#RSAC: The Privacy and Blockchain Paradox


There has been much activity in recent years around the use of blockchain to provide more integrity and privacy to transactions, but there are some privacy issues organizations need to know about.

In a session at the RSA Conference 2022, Jim Amsler, director governance, risk and compliance, at BDO and Greg Schu, partner, national compliance lead, at BDO Digital, outlined the opportunities and the challenges of blockchain from a privacy perspective.

Schu explained that one of the goals of blockchain is to try to improve security for transaction information and the reliability of transactions. A distributed ledger is part of blockchain approaches, which basically means that all the data doesn’t sit in a single location; rather, it is distributed in an approach that helps to provide more resiliency. The concept of a ‘smart contract’ is increasingly part of blockchain technologies today as well, providing a policy language for how operations should occur. Finally, with blockchain, there is the concept of an immutable ledger, which is a log of everything that has happened that cannot be changed or altered.

Privacy and Data Protection on the Blockchain

There are a few problems with privacy and blockchain. Amsler explained that public blockchains are visible to everybody, which can be an issue for personal data protection.

On the blockchain, there are fundamentally two kinds of personal data, according to Amsler. The first is the public key, which serves as an identifier for the individual or entity behind a transaction. The other kind of personal data is content within the data packet itself that might contain details about a specific transaction.

Blockchain technology could be at odds with multiple privacy regulations, including the EU’s General Data Protection Regulation (GDPR). Amsler noted that the GDPR includes provisions for the right to be forgotten and the right to erasure of personal data. Given the distributed and immutable nature of blockchain, it’s not a trivial matter to delete data or erase an entire user profile.

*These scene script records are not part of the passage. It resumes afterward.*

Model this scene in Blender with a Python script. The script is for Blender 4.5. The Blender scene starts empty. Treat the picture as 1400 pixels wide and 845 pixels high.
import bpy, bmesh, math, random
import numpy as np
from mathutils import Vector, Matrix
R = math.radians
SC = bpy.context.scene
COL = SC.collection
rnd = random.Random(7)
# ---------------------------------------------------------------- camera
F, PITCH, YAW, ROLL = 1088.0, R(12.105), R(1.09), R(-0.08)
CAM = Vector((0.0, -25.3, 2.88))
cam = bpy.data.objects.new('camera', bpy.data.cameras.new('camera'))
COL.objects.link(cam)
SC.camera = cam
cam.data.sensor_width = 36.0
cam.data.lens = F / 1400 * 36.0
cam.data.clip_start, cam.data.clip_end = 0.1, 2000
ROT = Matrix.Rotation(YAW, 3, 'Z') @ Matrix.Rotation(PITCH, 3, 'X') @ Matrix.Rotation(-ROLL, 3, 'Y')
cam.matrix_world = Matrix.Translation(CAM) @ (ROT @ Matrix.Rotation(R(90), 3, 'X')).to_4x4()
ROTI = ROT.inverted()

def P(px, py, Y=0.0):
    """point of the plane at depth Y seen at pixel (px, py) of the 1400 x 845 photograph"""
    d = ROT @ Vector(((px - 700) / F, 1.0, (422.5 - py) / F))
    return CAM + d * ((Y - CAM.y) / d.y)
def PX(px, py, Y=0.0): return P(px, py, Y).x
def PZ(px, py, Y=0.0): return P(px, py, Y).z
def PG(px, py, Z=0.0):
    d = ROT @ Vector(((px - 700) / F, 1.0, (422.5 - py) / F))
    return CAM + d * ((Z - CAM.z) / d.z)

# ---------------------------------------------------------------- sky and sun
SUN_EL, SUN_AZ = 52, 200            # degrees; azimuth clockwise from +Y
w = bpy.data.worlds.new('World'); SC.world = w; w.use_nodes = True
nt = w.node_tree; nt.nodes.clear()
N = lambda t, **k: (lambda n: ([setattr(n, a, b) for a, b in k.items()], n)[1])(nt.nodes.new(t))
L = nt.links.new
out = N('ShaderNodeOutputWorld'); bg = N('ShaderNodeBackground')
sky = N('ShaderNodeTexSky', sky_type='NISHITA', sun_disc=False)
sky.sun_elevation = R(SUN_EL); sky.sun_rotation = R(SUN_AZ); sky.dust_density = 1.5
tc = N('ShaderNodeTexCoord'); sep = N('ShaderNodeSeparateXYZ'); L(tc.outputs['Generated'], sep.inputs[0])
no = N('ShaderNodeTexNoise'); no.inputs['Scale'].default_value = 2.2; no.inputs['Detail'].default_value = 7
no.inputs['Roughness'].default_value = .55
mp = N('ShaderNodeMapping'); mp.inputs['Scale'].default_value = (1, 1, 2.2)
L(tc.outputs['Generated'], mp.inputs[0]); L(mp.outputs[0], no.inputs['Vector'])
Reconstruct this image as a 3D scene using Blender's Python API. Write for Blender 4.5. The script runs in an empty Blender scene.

Amsler suggests that organizations conduct privacy impact assessments before using blockchain-based technologies to fully understand the risks and implications.
“The paradox is that we have ourselves a technology with a paradigm of data processing that is fundamentally at odds with some of the privacy regulations,” Amsler said. There’s not a lot of regulatory guidance in terms of processing private data on the blockchain.”